==== Source material ====

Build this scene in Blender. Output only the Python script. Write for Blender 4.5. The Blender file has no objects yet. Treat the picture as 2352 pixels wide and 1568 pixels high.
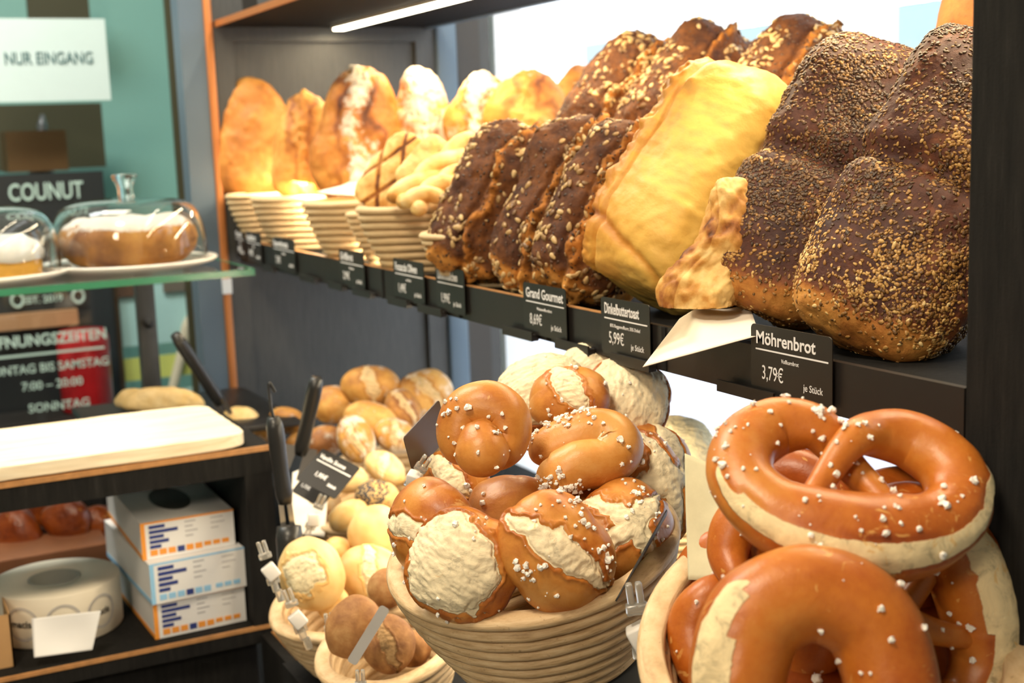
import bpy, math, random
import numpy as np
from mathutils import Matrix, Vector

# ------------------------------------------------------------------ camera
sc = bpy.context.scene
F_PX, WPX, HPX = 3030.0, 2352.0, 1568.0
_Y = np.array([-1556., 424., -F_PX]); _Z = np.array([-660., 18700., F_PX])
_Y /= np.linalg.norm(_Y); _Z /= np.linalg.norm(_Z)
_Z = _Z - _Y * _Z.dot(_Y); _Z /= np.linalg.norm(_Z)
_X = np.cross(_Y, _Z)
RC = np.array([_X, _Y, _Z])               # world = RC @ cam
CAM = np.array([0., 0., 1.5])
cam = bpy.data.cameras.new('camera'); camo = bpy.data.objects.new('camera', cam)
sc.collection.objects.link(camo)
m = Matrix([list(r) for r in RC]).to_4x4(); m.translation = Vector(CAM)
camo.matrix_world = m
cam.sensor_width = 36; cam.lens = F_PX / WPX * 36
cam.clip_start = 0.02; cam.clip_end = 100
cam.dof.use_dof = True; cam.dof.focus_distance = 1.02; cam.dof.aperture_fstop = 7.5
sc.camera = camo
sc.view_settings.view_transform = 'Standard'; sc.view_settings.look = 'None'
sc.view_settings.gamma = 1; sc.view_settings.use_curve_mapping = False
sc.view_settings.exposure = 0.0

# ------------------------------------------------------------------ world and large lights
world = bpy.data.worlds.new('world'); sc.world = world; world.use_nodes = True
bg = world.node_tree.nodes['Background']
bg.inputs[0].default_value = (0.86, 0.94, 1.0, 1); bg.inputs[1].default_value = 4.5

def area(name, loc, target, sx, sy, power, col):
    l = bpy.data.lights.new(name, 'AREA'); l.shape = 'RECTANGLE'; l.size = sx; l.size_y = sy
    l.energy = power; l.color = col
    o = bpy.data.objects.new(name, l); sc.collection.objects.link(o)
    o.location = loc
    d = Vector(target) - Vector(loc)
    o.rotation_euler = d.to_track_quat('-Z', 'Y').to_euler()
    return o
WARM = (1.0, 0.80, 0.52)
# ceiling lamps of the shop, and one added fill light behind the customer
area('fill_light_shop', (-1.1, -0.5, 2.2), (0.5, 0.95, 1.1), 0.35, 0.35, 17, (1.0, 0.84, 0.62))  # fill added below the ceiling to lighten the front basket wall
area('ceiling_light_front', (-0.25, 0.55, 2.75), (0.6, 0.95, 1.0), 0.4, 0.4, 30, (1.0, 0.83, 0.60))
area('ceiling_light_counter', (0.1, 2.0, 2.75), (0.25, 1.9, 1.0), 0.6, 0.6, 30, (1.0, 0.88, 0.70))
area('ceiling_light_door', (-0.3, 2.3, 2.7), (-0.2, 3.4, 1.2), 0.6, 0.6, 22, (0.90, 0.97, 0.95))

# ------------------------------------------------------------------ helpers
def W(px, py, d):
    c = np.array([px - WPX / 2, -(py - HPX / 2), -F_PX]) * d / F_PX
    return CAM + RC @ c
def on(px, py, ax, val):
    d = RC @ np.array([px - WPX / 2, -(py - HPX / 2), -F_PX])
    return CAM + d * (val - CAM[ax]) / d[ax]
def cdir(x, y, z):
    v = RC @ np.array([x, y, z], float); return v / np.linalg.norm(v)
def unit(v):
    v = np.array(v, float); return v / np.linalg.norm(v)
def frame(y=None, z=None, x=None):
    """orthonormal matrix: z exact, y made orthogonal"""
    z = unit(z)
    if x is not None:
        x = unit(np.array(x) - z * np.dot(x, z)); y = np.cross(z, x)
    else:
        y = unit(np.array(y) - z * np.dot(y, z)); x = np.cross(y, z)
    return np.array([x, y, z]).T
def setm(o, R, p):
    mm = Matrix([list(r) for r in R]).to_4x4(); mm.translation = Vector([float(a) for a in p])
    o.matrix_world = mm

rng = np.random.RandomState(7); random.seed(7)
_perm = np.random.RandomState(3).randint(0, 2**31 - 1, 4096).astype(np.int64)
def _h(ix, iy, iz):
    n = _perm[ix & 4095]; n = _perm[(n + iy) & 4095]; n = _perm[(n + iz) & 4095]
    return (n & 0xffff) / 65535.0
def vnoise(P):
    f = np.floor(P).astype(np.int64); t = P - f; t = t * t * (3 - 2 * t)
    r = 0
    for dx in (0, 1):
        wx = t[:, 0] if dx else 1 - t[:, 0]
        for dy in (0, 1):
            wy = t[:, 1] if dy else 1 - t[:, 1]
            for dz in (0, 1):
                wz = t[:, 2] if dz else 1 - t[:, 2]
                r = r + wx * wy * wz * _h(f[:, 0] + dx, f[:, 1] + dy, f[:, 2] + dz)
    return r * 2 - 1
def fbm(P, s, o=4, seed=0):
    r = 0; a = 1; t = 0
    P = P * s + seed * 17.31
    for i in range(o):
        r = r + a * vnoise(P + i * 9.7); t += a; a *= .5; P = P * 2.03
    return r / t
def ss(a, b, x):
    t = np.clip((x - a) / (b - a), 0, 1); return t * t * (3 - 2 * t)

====

Skip the pictures, then retype every line above exactly.

Build this scene in Blender. Output only the Python script. Write for Blender 4.5. The Blender file has no objects yet. Treat the picture as 2352 pixels wide and 1568 pixels high.
import bpy, math, random
import numpy as np
from mathutils import Matrix, Vector

# ------------------------------------------------------------------ camera
sc = bpy.context.scene
F_PX, WPX, HPX = 3030.0, 2352.0, 1568.0
_Y = np.array([-1556., 424., -F_PX]); _Z = np.array([-660., 18700., F_PX])
_Y /= np.linalg.norm(_Y); _Z /= np.linalg.norm(_Z)
_Z = _Z - _Y * _Z.dot(_Y); _Z /= np.linalg.norm(_Z)
_X = np.cross(_Y, _Z)
RC = np.array([_X, _Y, _Z])               # world = RC @ cam
CAM = np.array([0., 0., 1.5])
cam = bpy.data.cameras.new('camera'); camo = bpy.data.objects.new('camera', cam)
sc.collection.objects.link(camo)
m = Matrix([list(r) for r in RC]).to_4x4(); m.translation = Vector(CAM)
camo.matrix_world = m
cam.sensor_width = 36; cam.lens = F_PX / WPX * 36
cam.clip_start = 0.02; cam.clip_end = 100
cam.dof.use_dof = True; cam.dof.focus_distance = 1.02; cam.dof.aperture_fstop = 7.5
sc.camera = camo
sc.view_settings.view_transform = 'Standard'; sc.view_settings.look = 'None'
sc.view_settings.gamma = 1; sc.view_settings.use_curve_mapping = False
sc.view_settings.exposure = 0.0

# ------------------------------------------------------------------ world and large lights
world = bpy.data.worlds.new('world'); sc.world = world; world.use_nodes = True
bg = world.node_tree.nodes['Background']
bg.inputs[0].default_value = (0.86, 0.94, 1.0, 1); bg.inputs[1].default_value = 4.5

def area(name, loc, target, sx, sy, power, col):
    l = bpy.data.lights.new(name, 'AREA'); l.shape = 'RECTANGLE'; l.size = sx; l.size_y = sy
    l.energy = power; l.color = col
    o = bpy.data.objects.new(name, l); sc.collection.objects.link(o)
    o.location = loc
    d = Vector(target) - Vector(loc)
    o.rotation_euler = d.to_track_quat('-Z', 'Y').to_euler()
    return o
WARM = (1.0, 0.80, 0.52)
# ceiling lamps of the shop, and one added fill light behind the customer
area('fill_light_shop', (-1.1, -0.5, 2.2), (0.5, 0.95, 1.1), 0.35, 0.35, 17, (1.0, 0.84, 0.62))  # fill added below the ceiling to lighten the front basket wall
area('ceiling_light_front', (-0.25, 0.55, 2.75), (0.6, 0.95, 1.0), 0.4, 0.4, 30, (1.0, 0.83, 0.60))
area('ceiling_light_counter', (0.1, 2.0, 2.75), (0.25, 1.9, 1.0), 0.6, 0.6, 30, (1.0, 0.88, 0.70))
area('ceiling_light_door', (-0.3, 2.3, 2.7), (-0.2, 3.4, 1.2), 0.6, 0.6, 22, (0.90, 0.97, 0.95))

# ------------------------------------------------------------------ helpers
def W(px, py, d):
    c = np.array([px - WPX / 2, -(py - HPX / 2), -F_PX]) * d / F_PX
    return CAM + RC @ c
def on(px, py, ax, val):
    d = RC @ np.array([px - WPX / 2, -(py - HPX / 2), -F_PX])
    return CAM + d * (val - CAM[ax]) / d[ax]
def cdir(x, y, z):
    v = RC @ np.array([x, y, z], float); return v / np.linalg.norm(v)
def unit(v):
    v = np.array(v, float); return v / np.linalg.norm(v)
def frame(y=None, z=None, x=None):
    """orthonormal matrix: z exact, y made orthogonal"""
    z = unit(z)
    if x is not None:
        x = unit(np.array(x) - z * np.dot(x, z)); y = np.cross(z, x)
    else:
        y = unit(np.array(y) - z * np.dot(y, z)); x = np.cross(y, z)
    return np.array([x, y, z]).T
def setm(o, R, p):
    mm = Matrix([list(r) for r in R]).to_4x4(); mm.translation = Vector([float(a) for a in p])
    o.matrix_world = mm

rng = np.random.RandomState(7); random.seed(7)
_perm = np.random.RandomState(3).randint(0, 2**31 - 1, 4096).astype(np.int64)
def _h(ix, iy, iz):
    n = _perm[ix & 4095]; n = _perm[(n + iy) & 4095]; n = _perm[(n + iz) & 4095]
    return (n & 0xffff) / 65535.0
def vnoise(P):
    f = np.floor(P).astype(np.int64); t = P - f; t = t * t * (3 - 2 * t)
    r = 0
    for dx in (0, 1):
        wx = t[:, 0] if dx else 1 - t[:, 0]
        for dy in (0, 1):
            wy = t[:, 1] if dy else 1 - t[:, 1]
            for dz in (0, 1):
                wz = t[:, 2] if dz else 1 - t[:, 2]
                r = r + wx * wy * wz * _h(f[:, 0] + dx, f[:, 1] + dy, f[:, 2] + dz)
    return r * 2 - 1
def fbm(P, s, o=4, seed=0):
    r = 0; a = 1; t = 0
    P = P * s + seed * 17.31
    for i in range(o):
        r = r + a * vnoise(P + i * 9.7); t += a; a *= .5; P = P * 2.03
    return r / t
def ss(a, b, x):
    t = np.clip((x - a) / (b - a), 0, 1); return t * t * (3 - 2 * t)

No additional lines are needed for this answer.